The real pressure to give in to the demands came in part from The New York Times when it reiterated its suggestion that instead it could cut pay by 23 percent. Another added pressure was the fact that the pressmen and the mailers were waiting to release their agreement for a vote until the Guild was done. The mailers union said that was not to imply the union would change its own deal if the Guild didn’t agree to the same, but for the sake of “seeing what happened.”

Few details of agreement

“We have a proposal to bring before the members of the Boston Newspaper Guild,” said Guild President Daniel Totten when he emerged from the talks around 3:30 on Wednesday morning. “Out of respect for our members, we are not releasing any details until we meet with the membership, and The New York Times has agreed to do the same thing. Thank you very much.”

The Boston Globe then released a statement confirming the company has ended negotiations and that they will not release details until the leadership speaks with Guild members on Thursday.

The details of other concessions remain unclear as of Wednesday morning. But on Sunday — the last time the union and Globe management negotiated – the union put a 3.5 percent pay cut on the table as well as other cuts to benefits and furlough days.

On Sunday, it was altogether a complicated package that came to the $10 million the Times wanted, but the Times rejected it because they wanted an end to the lifetime guarantees.

The sticking point: Lifetime jobs

Without getting rid of the lifetime guarantees, the Times cannot make the Globe more attractive for a sale. The Times has denied they are trying to sell the paper, but it is widely believed that they are shopping it around.

In addition, the Times possibly has an $85 million gap to close this year, based on what the Globe is projected to lose. The negotiations come up with $20 million of that. Managers have taken some of the cuts as well, making up some of the money. But there is still a gaping hole of money that the paper is projected to lose, so down the line there could be more cuts.

According to, Boston Newspaper Guild President Daniel Totten sent a letter to members Tuesday night, saying that a large layoff can be expected regardless of the outcome of these negotiations. Without lifetime job guarantees, more people are vulnerable.

Sealing an uncertain deal

On Thursday, the Guild members will see this agreement and the other unions will share details with their own members. They will not take votes right away.

Some members have complained that they have been kept in the dark during these negotiations, so there might be a lot of questions about the deal and about the way it was conducted. It is unlikely that it will sail through ratification.

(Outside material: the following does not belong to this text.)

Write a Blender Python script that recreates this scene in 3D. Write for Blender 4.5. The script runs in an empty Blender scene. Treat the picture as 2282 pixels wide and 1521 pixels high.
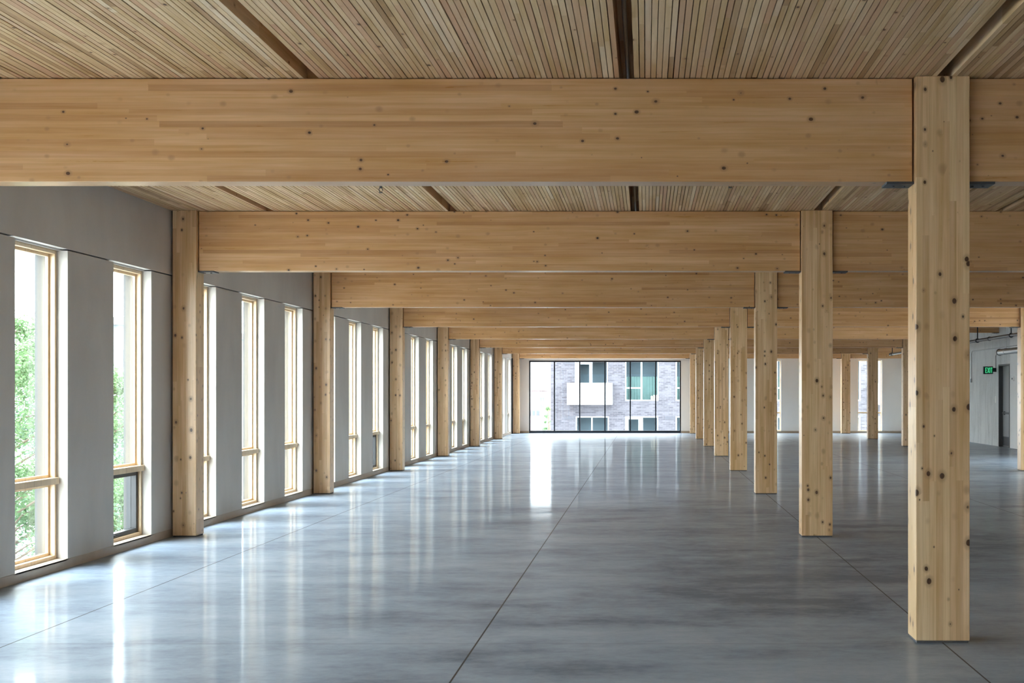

The most disagreement may be over whether giving up the job guarantees was the right thing to do. One Guild member said the guarantees were the most valuable bargaining chip the union had, and now they will be gone.

But in the end, the Times still holds all the cards because it could go back to its original threat that it made just over a month ago that it will shut down the paper if it keeps losing so much money.

There’s no guarantee that the union members will accept this deal. They could come back with a “No,” and bring everyone back to the starting point.

This program aired on May 6, 2009. The audio for this program is not available.